1.           Article 4 of the Certificate of Incorporation of the Corporation is hereby amended by adding the following paragraph immediately after the first paragraph of Article 4:

 

“Contingent upon filing and effective as of June 23, 2025 (the “Effective Time”), each eight (8) shares Common Stock issued and outstanding prior to the Effective Time shall, automatically and without any action on the part of the respective holders thereof, be combined and converted into one (1) share of Common Stock (the “Reverse Split”). No fractional share shall be issued in connection with the foregoing combination of the shares pursuant to the Reverse Split.
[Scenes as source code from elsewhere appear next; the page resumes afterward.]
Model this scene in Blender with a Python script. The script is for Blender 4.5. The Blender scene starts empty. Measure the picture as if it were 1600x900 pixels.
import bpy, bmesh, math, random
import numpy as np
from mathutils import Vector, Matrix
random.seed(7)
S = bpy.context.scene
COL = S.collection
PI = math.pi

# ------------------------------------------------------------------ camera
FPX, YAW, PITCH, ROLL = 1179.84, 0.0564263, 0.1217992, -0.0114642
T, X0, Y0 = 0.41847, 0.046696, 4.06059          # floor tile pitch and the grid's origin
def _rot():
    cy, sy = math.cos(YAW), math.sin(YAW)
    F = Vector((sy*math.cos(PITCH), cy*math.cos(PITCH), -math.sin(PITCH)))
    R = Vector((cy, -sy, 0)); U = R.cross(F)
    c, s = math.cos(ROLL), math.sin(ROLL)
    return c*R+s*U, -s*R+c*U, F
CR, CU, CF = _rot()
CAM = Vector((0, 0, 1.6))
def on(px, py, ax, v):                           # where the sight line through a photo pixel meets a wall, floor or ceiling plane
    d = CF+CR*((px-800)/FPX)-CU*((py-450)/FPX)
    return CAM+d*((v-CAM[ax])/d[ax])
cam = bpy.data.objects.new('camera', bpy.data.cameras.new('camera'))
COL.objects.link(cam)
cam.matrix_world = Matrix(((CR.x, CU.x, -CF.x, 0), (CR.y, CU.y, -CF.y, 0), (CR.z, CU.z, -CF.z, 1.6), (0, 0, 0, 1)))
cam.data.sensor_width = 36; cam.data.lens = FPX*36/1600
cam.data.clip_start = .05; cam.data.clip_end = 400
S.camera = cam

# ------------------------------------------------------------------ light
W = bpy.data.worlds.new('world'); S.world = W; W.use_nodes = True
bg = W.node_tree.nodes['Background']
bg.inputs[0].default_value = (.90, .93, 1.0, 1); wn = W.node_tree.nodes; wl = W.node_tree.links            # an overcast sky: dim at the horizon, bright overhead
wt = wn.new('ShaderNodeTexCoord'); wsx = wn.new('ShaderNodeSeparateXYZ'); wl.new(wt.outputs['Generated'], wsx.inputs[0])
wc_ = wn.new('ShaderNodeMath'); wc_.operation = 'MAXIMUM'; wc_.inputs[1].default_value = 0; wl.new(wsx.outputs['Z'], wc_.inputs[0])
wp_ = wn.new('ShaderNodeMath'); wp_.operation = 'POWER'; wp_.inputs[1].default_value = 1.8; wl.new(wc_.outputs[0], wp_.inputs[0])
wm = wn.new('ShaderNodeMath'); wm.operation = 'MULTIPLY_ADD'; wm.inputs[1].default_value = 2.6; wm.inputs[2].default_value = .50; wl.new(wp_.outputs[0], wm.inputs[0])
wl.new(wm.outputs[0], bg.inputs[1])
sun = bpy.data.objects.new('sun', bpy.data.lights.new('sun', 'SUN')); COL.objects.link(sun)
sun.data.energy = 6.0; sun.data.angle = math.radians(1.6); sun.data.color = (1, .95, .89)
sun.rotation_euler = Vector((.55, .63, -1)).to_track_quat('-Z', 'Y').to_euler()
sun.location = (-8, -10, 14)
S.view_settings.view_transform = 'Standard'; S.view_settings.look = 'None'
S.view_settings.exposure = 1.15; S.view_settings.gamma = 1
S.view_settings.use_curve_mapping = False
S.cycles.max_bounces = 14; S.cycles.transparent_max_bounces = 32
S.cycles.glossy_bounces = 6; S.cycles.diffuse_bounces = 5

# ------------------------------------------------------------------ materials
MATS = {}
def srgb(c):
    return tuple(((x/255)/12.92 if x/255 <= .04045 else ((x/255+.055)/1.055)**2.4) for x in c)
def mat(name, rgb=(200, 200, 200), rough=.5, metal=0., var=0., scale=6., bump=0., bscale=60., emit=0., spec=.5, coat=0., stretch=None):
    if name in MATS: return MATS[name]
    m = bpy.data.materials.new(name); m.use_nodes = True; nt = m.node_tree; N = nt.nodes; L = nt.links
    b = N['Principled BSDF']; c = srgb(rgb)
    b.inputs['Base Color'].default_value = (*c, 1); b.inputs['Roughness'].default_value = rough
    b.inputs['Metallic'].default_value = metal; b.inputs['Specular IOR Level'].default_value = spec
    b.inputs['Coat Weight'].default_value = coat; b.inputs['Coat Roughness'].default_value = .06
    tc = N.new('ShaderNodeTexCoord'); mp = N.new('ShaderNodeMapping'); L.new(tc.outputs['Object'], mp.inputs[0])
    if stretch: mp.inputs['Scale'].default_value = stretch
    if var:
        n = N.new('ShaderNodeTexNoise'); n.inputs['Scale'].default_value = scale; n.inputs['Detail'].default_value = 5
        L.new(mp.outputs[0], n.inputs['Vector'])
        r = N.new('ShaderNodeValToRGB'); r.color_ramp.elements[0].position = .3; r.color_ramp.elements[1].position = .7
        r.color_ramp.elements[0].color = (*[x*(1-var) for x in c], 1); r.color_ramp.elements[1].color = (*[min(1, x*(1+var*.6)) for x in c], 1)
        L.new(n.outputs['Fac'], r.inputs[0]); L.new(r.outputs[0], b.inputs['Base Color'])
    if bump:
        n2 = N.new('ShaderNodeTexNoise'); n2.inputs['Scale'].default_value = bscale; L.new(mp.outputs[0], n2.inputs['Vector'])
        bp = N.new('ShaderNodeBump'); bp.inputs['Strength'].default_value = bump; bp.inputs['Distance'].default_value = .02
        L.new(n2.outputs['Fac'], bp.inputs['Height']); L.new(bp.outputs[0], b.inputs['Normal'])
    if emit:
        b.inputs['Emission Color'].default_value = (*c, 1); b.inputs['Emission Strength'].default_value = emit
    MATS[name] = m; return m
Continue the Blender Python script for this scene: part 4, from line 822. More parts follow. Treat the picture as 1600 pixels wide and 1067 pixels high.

A holder of Common Stock who would otherwise be entitled to receive a fractional share as a result of the Reverse Split will receive one whole share of Common Stock in lieu of such fractional share.

 

The Reverse Split shall occur automatically without any further action by the holders of Common Stock, and whether or not the certificates representing such shares have been surrendered to the Corporation; provided, however, that the Corporation shall not be obligated to issue certificates evidencing the shares of Common Stock issuable as a result of the Reverse Split unless the existing certificates evidencing the applicable shares of stock prior to the Reverse Split are either delivered to the Corporation, or the holder notifies the Corporation that such certificates have been lost, stolen or destroyed, and executes an agreement satisfactory to the Corporation to indemnify the Corporation from any loss incurred by it in connection with such certificates.”

 

IN WITNESS WHEREOF, the undersigned authorized officer of the Corporation, for the purpose of amending the Certificate of Incorporation pursuant to the Delaware General Corporation Law, does hereby make and file this Certificate of Amendment, hereby declaring and certifying that the facts herein stated are true, and accordingly has hereunto set his hand this 20th day of June 2025.

 

This Certificate of Amendment shall become effective at 12:01 a.m. on June 23, 2025.